When the Balances Stop Balancing
In the global economy, nothing ever balances itself — it must be balanced. And the tool we use to understand that process is the financial balances identity:
(Private Sector Balance) + (Government Balance) + (Current Account Balance) = 0
This deceptively simple equation reminds us that the financial positions of households, businesses, governments, and the rest of the world are always interlinked — one sector’s deficit must be matched by a surplus elsewhere. But when policies distort trade and capital flows, they don’t eliminate this identity. They just shift the burden of adjustment — often suddenly and painfully — to another part of the system.
We’re now entering such a phase. As we explored in a previous piece (see the bond market and productivity), the global economy is confronting overlapping questions about how — and where — capital will be absorbed. That blog argued that it’s not simply a question of whether savings adjust (they must), but rather what mix of prices, policies, and expectations will force that adjustment — particularly as governments and firms simultaneously reach for the same pool of private capital to fund deficits and an AI-driven capex surge.
These concerns sit at the heart of what this next piece explores. Around the world, governments are pulling financial levers in conflicting directions. The United States is simultaneously contemplating financial transaction taxes, introducing punitive investment measures, and expanding fiscal deficits. Europe is loosening its purse strings in the name of strategic autonomy, while fast-tracking plans for a Savings and Investment Union that would re-anchor more capital within its borders. And China, still deeply mercantilist, is doubling down on export-led growth, capital controls, and state-directed investment — while keeping domestic consumption artificially suppressed.

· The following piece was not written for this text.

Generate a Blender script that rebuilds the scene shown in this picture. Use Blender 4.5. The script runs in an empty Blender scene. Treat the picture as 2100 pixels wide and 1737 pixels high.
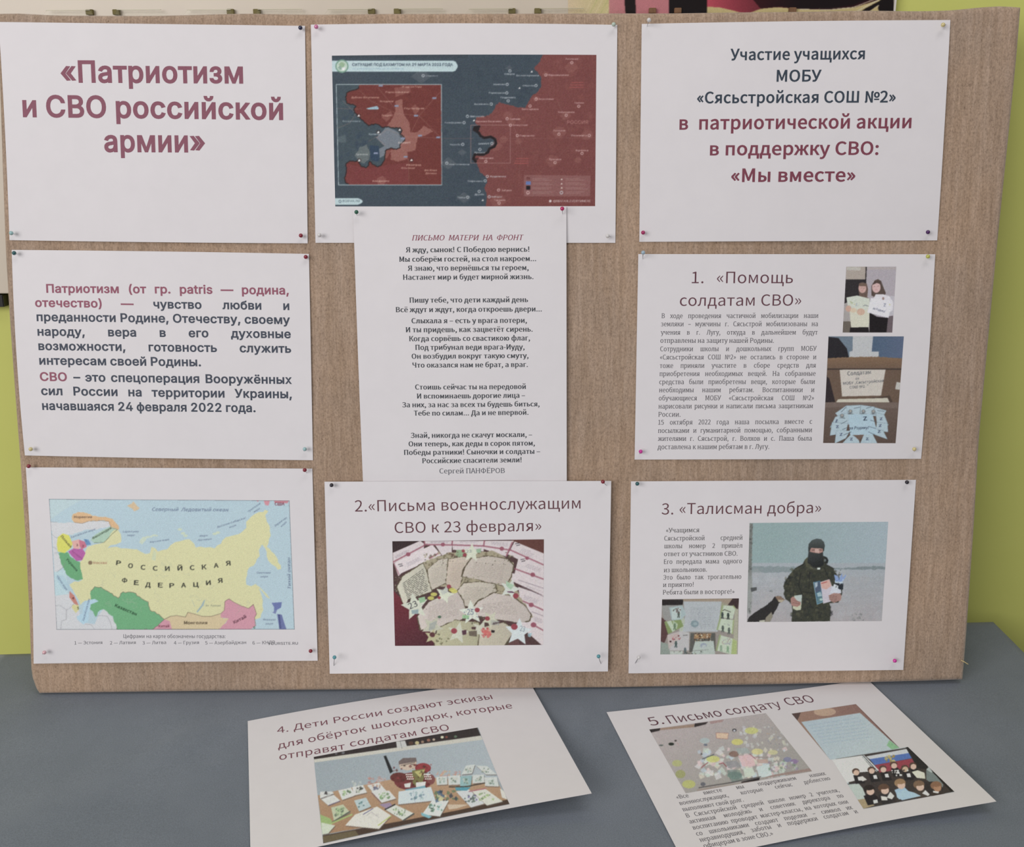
import bpy, math, random
import numpy as np
from mathutils import Vector, Matrix
from mathutils.geometry import delaunay_2d_cdt

# ---------------------------------------------------------------- camera, light, exposure
SC = bpy.context.scene
COL = SC.collection
TZ = 0.75                                   # height of the table top
CAM = np.array([-0.01257809, -0.93583424, 0.57379128 + TZ])
RW = np.array([[0.99993374, -0.00888266, -0.00732152],
               [0.00954311, 0.28401498, 0.95877235],
               [-0.00643702, -0.9587787, 0.28408093]])      # rows: camera right, up, back
FPX, PW, PH = 2026.947, 2100.0, 1737.0
TILT = math.radians(7.9723)                 # the board leans back
US, UC = math.sin(TILT), math.cos(TILT)
BUP = np.array([0, US, UC])
BN = np.array([0, -UC, US])                 # board normal, towards the viewer
ORG = np.array([0, 0, TZ])                  # foot of the board's front

cam_data = bpy.data.cameras.new('camera')
cam_data.sensor_fit = 'HORIZONTAL'
cam_data.sensor_width = 36.0
cam_data.lens = 36.0 * FPX / PW
cam_data.clip_start = 0.02
cam = bpy.data.objects.new('camera', cam_data)
m = Matrix(RW.T.tolist()).to_4x4()
m.translation = Vector(CAM)
cam.matrix_world = m
COL.objects.link(cam)
SC.camera = cam

SC.view_settings.view_transform = 'Standard'
SC.view_settings.look = 'None'
SC.view_settings.gamma = 1.0
SC.view_settings.exposure = 0.0
SC.view_settings.use_curve_mapping = False

world = bpy.data.worlds.new('room_light')
SC.world = world
world.use_nodes = True
world.node_tree.nodes['Background'].inputs[0].default_value = (0.93, 0.94, 1.0, 1)
world.node_tree.nodes['Background'].inputs[1].default_value = 0.30

def area(name, loc, target, size, power, color):
    d = bpy.data.lights.new(name, 'AREA')
    d.shape = 'RECTANGLE'
    d.size, d.size_y = size
    d.energy = power
    d.color = color
    o = bpy.data.objects.new(name, d)
    o.location = loc
    o.rotation_euler = (Vector(target) - Vector(loc)).to_track_quat('-Z', 'Y').to_euler()
    COL.objects.link(o)
    return o

area('window_light', (-1.7, -2.5, 1.95), (0.05, 0.0, 1.05), (2.0, 1.5), 51, (1.0, 0.975, 0.98))
area('ceiling_light', (0.3, -0.9, 2.9), (0.0, -0.1, 0.9), (1.4, 0.6), 8, (1.0, 0.965, 0.975))

# ---------------------------------------------------------------- colour
def lin(c):
    c = np.asarray(c, float)
    return np.where(c <= 0.04045, c / 12.92, ((c + 0.055) / 1.055) ** 2.4)

PAPER = np.array([208, 200, 199]) / 255.0
PALB = np.array([0.83, 0.80, 0.80])
def ink(rgb255, ref=None):
    """albedo of a print that looks rgb255 where blank paper looks ref (or PAPER)"""
    w = PAPER if ref is None else np.array(ref, float) / 255.0
    return np.clip(lin(np.asarray(rgb255, float) / 255.0) / lin(w) * PALB, 0.004, 0.95)

# ---------------------------------------------------------------- geometry of the two planes
def ray(px):
    px = np.atleast_2d(np.asarray(px, float))
    d = np.stack([(px[:, 0] - PW / 2) / FPX, -(px[:, 1] - PH / 2) / FPX, -np.ones(len(px))], 1)
    return d @ RW
def hit(px, n, d0):
    r = ray(px)
    t = (d0 - CAM @ n) / (r @ n)
    return CAM + r * t[:, None]
def on_board(px, h=0.0):
    return hit(px, BN, ORG @ BN + h)
UPZ = np.array([0, 0, 1.0])
def on_table(px, h=0.0):
    return hit(px, UPZ, TZ + h)
def project(P):
    c = (np.asarray(P) - CAM) @ RW.T
    return np.stack([PW / 2 + FPX * c[:, 0] / -c[:, 2], PH / 2 - FPX * c[:, 1] / -c[:, 2]], 1)

# ---------------------------------------------------------------- object helpers
def tag(o, label=None, cat=None, group=None, kind=None):
    for k, v in (('label', label), ('category', cat), ('group', group), ('kind', kind)):
        if v: o[k] = v
    return o
def empty(name, loc, label=None, cat=None, group=None):
    o = bpy.data.objects.new(name, None)
    o.empty_display_size = 0.02
    o.location = loc
    COL.objects.link(o)
    tag(o, label, cat, group)
    return o
def link(name, me, mat, parent=None, loc=None):
    o = bpy.data.objects.new(name, me)
    if mat: me.materials.append(mat)
    COL.objects.link(o)
    if parent is not None: o.parent = parent
    if loc is not None: o.location = loc
    return o
def mesh(name, V, F, smooth=True):
    me = bpy.data.meshes.new(name)
    V = np.asarray(V, np.float32)
    if isinstance(F, np.ndarray):
        nf, k = F.shape
        me.vertices.add(len(V)); me.vertices.foreach_set('co', V.ravel())
        me.loops.add(nf * k); me.loops.foreach_set('vertex_index', F.astype(np.int32).ravel())
        me.polygons.add(nf)
        me.polygons.foreach_set('loop_start', (np.arange(nf) * k).astype(np.int32))
        me.update(calc_edges=True)
        me.validate()
    else:
        me.from_pydata(V.tolist(), [], F)
    me.polygons.foreach_set('use_smooth', [smooth] * len(me.polygons))
    me.update()
    return me
def box_mesh(name, lo, hi, bev=0.0):
    import bmesh
    bm = bmesh.new()
    bmesh.ops.create_cube(bm, size=1)
    for v in bm.verts:
        for i in range(3):
            v.co[i] = (lo[i] + hi[i]) / 2 + v.co[i] * (hi[i] - lo[i])
    if bev: bmesh.ops.bevel(bm, geom=list(bm.edges), offset=bev, segments=2, affect='EDGES')
    me = bpy.data.meshes.new(name); bm.to_mesh(me); bm.free()
    return me
def gridfaces(nu, nv):
    i = np.arange(nu - 1)[:, None] * nv + np.arange(nv - 1)[None, :]
    i = i.ravel()
    return np.stack([i, i + nv, i + nv + 1, i + 1], 1)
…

Overlaying all this is a sharp resurgence in protectionist trade policy, with the United States now imposing tariffs across a wide swathe of imports. These frictions are not just policy noise — they are tearing at the global capital recycling mechanisms that once allowed persistent imbalances to be absorbed without systemic rupture.
As we wrote last time, markets may be pricing in an AI-led productivity renaissance — but if that narrative falters or is undercut by misaligned financial flows, the repricing could be swift and severe. And here’s the real concern: the fragile scaffolding that once allowed the world to function with these imbalances is now being dismantled — leaving a system where capital is needed in one place, unwanted in another, and increasingly blocked from flowing freely.
The United States Closes the Financial Tap
Suppose the US implements a tax on financial transactions or introduces new restrictions on foreign portfolio investment. This would mark a sharp reversal from decades of financial openness, fundamentally challenging the US model of attracting global capital to fund persistent fiscal and current account deficits.
Recent policy proposals, including those under the so-called "Big Beautiful Budget" clause and Section 899 of the Internal Revenue Code, point to a new willingness to weaponize financial channels. Section 899 allows for punitive taxation—so-called "revenge taxes"—on investors from countries deemed to have imposed discriminatory measures against the US. These steps create uncertainty for foreign capital and increase the risk premium on US assets.
If capital inflows shrink, the identity demands that either:
• The current account deficit shrinks (via export gains or import compression),
• The government deficit shrinks (unlikely given current policy), or
• The private sector saves more than it invests.
This would strain the US economy. The dollar would likely weaken. Treasuries might lose some of their safe haven appeal, especially if yields rise to compensate for reduced foreign demand. Liquidity premia would widen. The US could no longer rely on the rest of the world to finance its deficits cheaply and reliably.
US Fiscal Expansion Without Financing
Now consider a parallel development: a renewed US fiscal expansion driven by tax cuts and defence spending. The federal deficit widens further. But with capital inflows potentially constrained, the private sector—households and corporations—must absorb the gap.
This creates a contradiction. Expansionary fiscal policy often tends to reduce household saving (more income, more consumption) and encourages firms to invest. But the financial balances identity demands the opposite: that the private sector save more to offset government dissaving and a flat or shrinking current account.
If private savings don’t rise, interest rates must. The result: pressure on equity and bond markets, and a risk that the US enters a cycle of high borrowing costs just as its productive potential hinges on long-term investment.